Wednesday, November 9, 2011

Samper on Drugs

Ernesto Samper
Colombian ex-President Ernesto Samper knows a little bit about illegal drugs. He governed Colombia from 1994-98, during some of the most vicious years of cocaine-financed violence. And Samper allegedly received money from the Cali drug cartel for his '94 presidential campaign.

Now, in this El Tiempo column, Samper has come out in favor of decriminalizing and regulating illegal drugs. Samper makes many of the common arguments: the War on Drugs has failed and doing more harm than good. But he makes this particularly trenchant statement:

"The existing anti-drug policy has achieved that world opinion no longer considers drugs to be good or bad because they are damaging, but because they are prohibited."

In other words, it's a closed circle: People believe drugs are bad not based on any harm they cause but simply for the very fact that they are banned.

Cesar Gaviria
This makes Samper at least the second Colombian ex-president to speak out in favor of drug decriminaliztion. His predecessor, Cesar Gaviria, who governed from 1990 to '94, has also called prohibitionism a failure and for a new drug policy.

But it's Samper's own experience - which shook the nation the way Watergate shook the United States - which provides the strongest condemnation of prohibitionism. Samper evidently had lots of good intentions, some of which he accomplished, to expand health care, help victims of Colombia's conflict and even combat narcotrafficking.

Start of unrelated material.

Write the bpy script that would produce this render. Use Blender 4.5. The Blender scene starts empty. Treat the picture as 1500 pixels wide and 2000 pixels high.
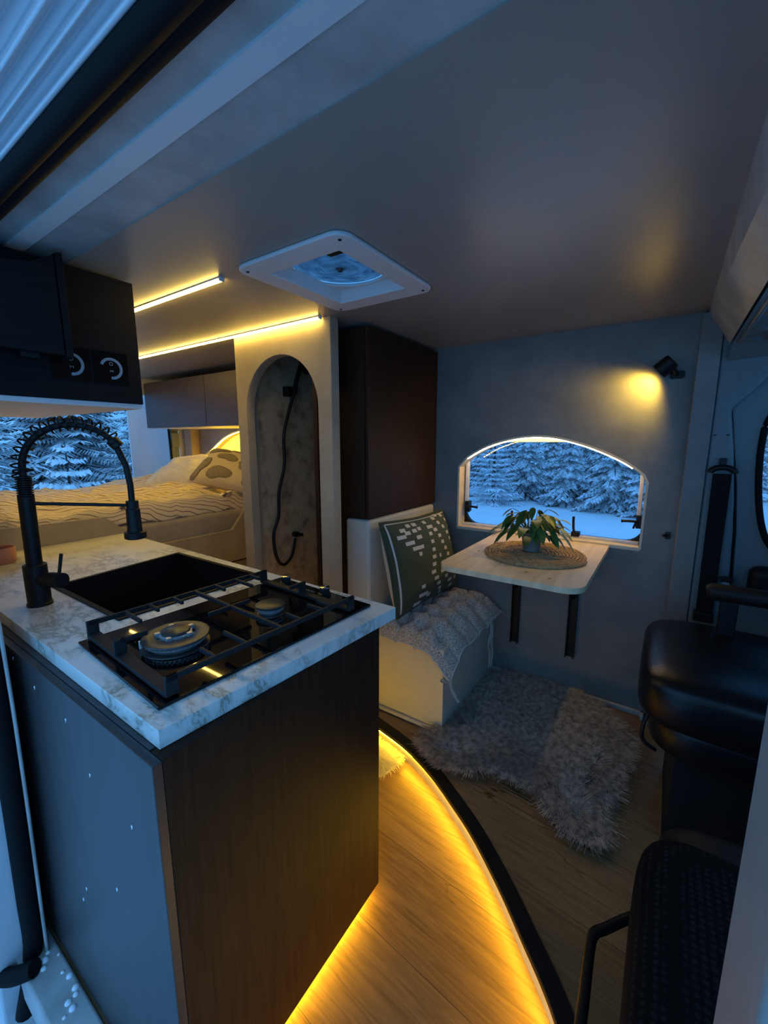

Samper, like most politicians, undoubtedly received campaign support from many sources, most of them legal and some of them arguably as destructive as narcotrafficking, such as the petroleum and tobacco industries.

But, because the illegal drug industry is precisely illegal, when a politician is exposed receiving drug money, scandal ensues. Similarly, across the globe, illegal drug money corrupts public officials ranging from local cops up to senators and presidents. Some small, poor nations in Central America, the Carribean and Africa have been converted into so-called narco-states mostly because they have the bad luck of being located along cocaine trafficking routes to United States and European buyers.


After leaving office, Samper left Colombia, returning only in the year 2000. Since then, he's coordinated the Foro de Biarritz, a Latin American-European economic coordinating group, and headed the Corporacion Escenarios, a policy think-tank. An in-depth analysis of drug policy is available on the Foro's website.